(JOB) Locate the string "script" in the listing below. Copy every line where it is found.

(INPUT MATERIAL)
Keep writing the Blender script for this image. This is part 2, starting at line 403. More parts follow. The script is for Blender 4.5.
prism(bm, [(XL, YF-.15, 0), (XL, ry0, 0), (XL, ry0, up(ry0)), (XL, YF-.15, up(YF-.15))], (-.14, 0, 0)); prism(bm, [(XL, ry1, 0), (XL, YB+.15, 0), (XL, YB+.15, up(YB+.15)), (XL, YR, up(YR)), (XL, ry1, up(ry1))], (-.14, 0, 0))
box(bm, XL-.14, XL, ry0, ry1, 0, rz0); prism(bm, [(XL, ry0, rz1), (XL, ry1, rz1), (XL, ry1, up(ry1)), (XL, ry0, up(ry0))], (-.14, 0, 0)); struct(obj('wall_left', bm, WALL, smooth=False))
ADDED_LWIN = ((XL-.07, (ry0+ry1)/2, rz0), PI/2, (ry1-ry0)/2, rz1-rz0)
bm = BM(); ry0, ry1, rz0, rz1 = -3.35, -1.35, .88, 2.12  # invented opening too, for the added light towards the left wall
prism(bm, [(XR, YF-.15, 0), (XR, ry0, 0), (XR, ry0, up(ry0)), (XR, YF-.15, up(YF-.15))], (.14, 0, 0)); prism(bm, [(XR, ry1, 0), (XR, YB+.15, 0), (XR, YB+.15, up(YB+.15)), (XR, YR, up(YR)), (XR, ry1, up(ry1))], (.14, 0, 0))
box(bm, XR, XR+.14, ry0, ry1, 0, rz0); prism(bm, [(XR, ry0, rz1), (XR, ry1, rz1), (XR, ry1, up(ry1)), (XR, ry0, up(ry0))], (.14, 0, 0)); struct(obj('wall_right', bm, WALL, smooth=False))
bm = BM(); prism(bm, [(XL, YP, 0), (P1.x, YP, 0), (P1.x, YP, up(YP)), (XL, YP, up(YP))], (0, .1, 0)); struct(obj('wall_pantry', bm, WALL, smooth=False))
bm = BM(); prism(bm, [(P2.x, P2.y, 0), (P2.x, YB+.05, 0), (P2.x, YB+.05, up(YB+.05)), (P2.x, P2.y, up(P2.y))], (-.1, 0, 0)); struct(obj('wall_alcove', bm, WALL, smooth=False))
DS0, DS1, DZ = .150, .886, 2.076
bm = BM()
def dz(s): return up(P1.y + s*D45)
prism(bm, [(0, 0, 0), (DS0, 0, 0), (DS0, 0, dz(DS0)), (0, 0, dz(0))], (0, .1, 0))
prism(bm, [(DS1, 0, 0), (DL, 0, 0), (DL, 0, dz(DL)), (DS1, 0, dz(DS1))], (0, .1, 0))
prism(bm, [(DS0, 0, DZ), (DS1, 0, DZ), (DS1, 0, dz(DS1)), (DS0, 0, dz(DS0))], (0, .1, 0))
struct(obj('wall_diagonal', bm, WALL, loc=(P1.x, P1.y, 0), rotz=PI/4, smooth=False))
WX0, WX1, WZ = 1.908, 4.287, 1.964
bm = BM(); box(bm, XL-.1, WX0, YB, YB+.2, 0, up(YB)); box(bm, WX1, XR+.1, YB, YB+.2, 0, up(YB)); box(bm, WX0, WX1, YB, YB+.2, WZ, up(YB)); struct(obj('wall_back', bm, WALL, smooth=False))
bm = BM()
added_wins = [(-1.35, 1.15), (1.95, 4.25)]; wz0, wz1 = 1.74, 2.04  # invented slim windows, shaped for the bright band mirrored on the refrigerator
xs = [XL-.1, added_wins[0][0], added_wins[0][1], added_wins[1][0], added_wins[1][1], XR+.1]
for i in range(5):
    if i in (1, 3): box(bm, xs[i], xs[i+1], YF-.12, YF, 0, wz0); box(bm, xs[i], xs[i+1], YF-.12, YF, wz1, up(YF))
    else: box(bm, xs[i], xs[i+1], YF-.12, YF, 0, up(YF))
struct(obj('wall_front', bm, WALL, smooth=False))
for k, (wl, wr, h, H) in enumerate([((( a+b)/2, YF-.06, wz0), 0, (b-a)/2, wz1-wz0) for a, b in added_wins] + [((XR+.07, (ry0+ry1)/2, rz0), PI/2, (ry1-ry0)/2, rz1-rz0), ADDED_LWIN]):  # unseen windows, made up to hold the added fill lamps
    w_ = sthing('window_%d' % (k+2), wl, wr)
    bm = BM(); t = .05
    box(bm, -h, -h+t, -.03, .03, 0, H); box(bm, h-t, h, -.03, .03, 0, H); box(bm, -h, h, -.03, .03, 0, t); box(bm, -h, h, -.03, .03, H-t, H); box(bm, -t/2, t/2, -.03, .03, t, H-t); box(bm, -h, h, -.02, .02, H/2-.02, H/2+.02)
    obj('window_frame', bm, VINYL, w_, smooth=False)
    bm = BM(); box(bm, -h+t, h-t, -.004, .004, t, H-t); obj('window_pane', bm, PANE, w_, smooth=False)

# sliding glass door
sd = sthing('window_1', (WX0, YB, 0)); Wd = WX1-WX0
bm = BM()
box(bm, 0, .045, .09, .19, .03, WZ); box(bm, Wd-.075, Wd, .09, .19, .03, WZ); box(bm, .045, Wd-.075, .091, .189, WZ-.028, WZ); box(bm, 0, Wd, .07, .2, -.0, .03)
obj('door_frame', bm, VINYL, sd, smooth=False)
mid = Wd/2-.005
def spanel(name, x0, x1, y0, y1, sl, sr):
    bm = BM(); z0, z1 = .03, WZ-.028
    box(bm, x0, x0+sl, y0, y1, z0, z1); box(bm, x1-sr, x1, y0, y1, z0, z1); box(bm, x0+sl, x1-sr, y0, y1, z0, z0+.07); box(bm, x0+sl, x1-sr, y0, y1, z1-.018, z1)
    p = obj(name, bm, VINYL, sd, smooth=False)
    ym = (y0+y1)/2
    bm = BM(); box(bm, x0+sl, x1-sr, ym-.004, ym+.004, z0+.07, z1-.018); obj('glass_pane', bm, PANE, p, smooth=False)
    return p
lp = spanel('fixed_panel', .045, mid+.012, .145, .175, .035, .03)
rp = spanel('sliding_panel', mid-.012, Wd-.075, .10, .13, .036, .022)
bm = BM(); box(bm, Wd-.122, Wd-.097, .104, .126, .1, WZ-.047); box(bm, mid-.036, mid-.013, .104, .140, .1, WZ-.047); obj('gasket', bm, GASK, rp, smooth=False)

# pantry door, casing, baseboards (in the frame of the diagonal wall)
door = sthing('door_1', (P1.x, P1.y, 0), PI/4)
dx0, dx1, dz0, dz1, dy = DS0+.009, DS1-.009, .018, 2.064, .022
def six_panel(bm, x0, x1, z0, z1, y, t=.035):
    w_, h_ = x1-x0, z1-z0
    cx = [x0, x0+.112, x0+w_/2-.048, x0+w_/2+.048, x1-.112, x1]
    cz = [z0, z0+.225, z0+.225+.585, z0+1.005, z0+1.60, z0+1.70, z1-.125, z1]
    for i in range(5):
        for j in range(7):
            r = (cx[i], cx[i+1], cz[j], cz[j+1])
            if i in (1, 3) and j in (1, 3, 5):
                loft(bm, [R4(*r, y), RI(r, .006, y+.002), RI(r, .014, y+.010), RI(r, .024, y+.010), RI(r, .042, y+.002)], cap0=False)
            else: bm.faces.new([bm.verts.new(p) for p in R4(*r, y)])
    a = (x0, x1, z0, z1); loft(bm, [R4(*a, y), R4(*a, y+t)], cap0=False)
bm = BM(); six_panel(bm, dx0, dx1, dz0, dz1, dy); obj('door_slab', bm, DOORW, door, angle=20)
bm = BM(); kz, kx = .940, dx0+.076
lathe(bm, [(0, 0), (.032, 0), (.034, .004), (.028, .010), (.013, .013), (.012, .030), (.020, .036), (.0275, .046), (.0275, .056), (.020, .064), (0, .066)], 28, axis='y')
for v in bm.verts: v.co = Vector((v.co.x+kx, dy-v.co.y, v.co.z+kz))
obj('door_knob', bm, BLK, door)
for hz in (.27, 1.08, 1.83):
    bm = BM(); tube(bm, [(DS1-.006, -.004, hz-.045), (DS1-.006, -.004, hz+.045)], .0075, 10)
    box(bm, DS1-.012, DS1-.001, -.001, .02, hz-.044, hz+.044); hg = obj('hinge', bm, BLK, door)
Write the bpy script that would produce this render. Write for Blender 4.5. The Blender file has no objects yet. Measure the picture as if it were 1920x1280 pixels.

(EXERCISE RESPONSE)
Keep writing the Blender script for this image. This is part 2, starting at line 403. More parts follow. The script is for Blender 4.5.
Write the bpy script that would produce this render. Write for Blender 4.5. The Blender file has no objects yet. Measure the picture as if it were 1920x1280 pixels.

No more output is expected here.